## Task to complete
Repeat the full listing below verbatim and keep the images out.

## Material
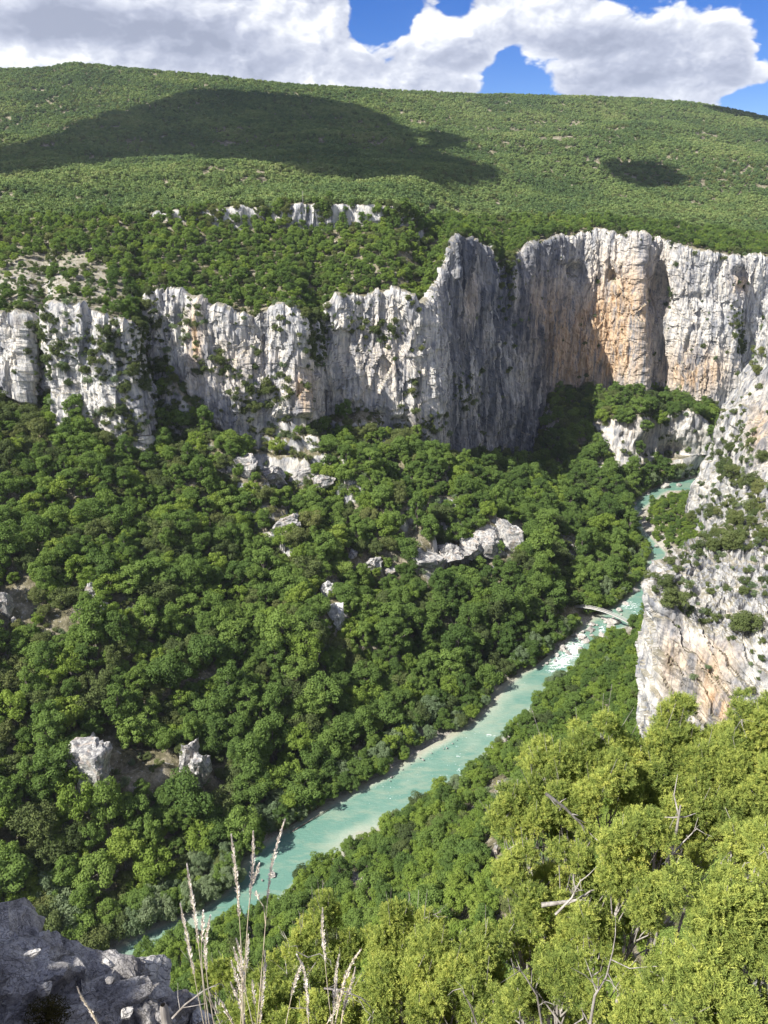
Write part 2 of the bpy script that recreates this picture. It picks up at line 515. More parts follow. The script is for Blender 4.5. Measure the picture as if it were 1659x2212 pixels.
def pchip(x, y, xq):
    """monotone cubic through rows of y (m, ...) at x"""
    x = np.asarray(x, float)
    y = np.asarray(y, float)
    h = np.diff(x)
    sl = np.diff(y, axis=0) / h.reshape(-1, *([1] * (y.ndim - 1)))
    d = np.zeros_like(y)
    a, b = sl[:-1], sl[1:]
    with np.errstate(divide='ignore', invalid='ignore'):
        hm = np.where(a * b > 0, 2 * a * b / (a + b), 0)
    d[1:-1] = np.nan_to_num(hm)
    d[0], d[-1] = sl[0], sl[-1]
    i = np.clip(np.searchsorted(x, xq, side='right') - 1, 0, len(x) - 2)
    sh = (-1, *([1] * (y.ndim - 1)))
    hh = h[i].reshape(sh)
    t = ((xq - x[i])).reshape(sh) / hh
    return (y[i] * (1 + 2 * t) * (1 - t) ** 2 + d[i] * hh * t * (1 - t) ** 2 + y[i + 1] * t * t * (3 - 2 * t) + d[i + 1] * hh * t * t * (t - 1))


# ------------------------------------------------------------------ the far side of the gorge: bank, wooded slope, cliffs, plateau, hills
def W(x, y, z):
    return np.array((x, y, z), float)


crest_px = [(-1500, 230), (-700, 180), (0, 156), (100, 154), (170, 147), (260, 154), (400, 169), (560, 182), (700, 192), (860, 204), (1000, 209), (1100, 212), (1220, 216), (1380, 222), (1480, 229), (1560, 239), (1659, 258), (1900, 310), (2600, 380)]


def crest(px):
    return np.interp(px, [a for a, _ in crest_px], [b for _, b in crest_px])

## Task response
Write part 2 of the bpy script that recreates this picture. It picks up at line 515. More parts follow. The script is for Blender 4.5. Measure the picture as if it were 1659x2212 pixels.
def pchip(x, y, xq):
    """monotone cubic through rows of y (m, ...) at x"""
    x = np.asarray(x, float)
    y = np.asarray(y, float)
    h = np.diff(x)
    sl = np.diff(y, axis=0) / h.reshape(-1, *([1] * (y.ndim - 1)))
    d = np.zeros_like(y)
    a, b = sl[:-1], sl[1:]
    with np.errstate(divide='ignore', invalid='ignore'):
        hm = np.where(a * b > 0, 2 * a * b / (a + b), 0)
    d[1:-1] = np.nan_to_num(hm)
    d[0], d[-1] = sl[0], sl[-1]
    i = np.clip(np.searchsorted(x, xq, side='right') - 1, 0, len(x) - 2)
    sh = (-1, *([1] * (y.ndim - 1)))
    hh = h[i].reshape(sh)
    t = ((xq - x[i])).reshape(sh) / hh
    return (y[i] * (1 + 2 * t) * (1 - t) ** 2 + d[i] * hh * t * (1 - t) ** 2 + y[i + 1] * t * t * (3 - 2 * t) + d[i + 1] * hh * t * t * (t - 1))


# ------------------------------------------------------------------ the far side of the gorge: bank, wooded slope, cliffs, plateau, hills
def W(x, y, z):
    return np.array((x, y, z), float)


crest_px = [(-1500, 230), (-700, 180), (0, 156), (100, 154), (170, 147), (260, 154), (400, 169), (560, 182), (700, 192), (860, 204), (1000, 209), (1100, 212), (1220, 216), (1380, 222), (1480, 229), (1560, 239), (1659, 258), (1900, 310), (2600, 380)]


def crest(px):
    return np.interp(px, [a for a, _ in crest_px], [b for _, b in crest_px])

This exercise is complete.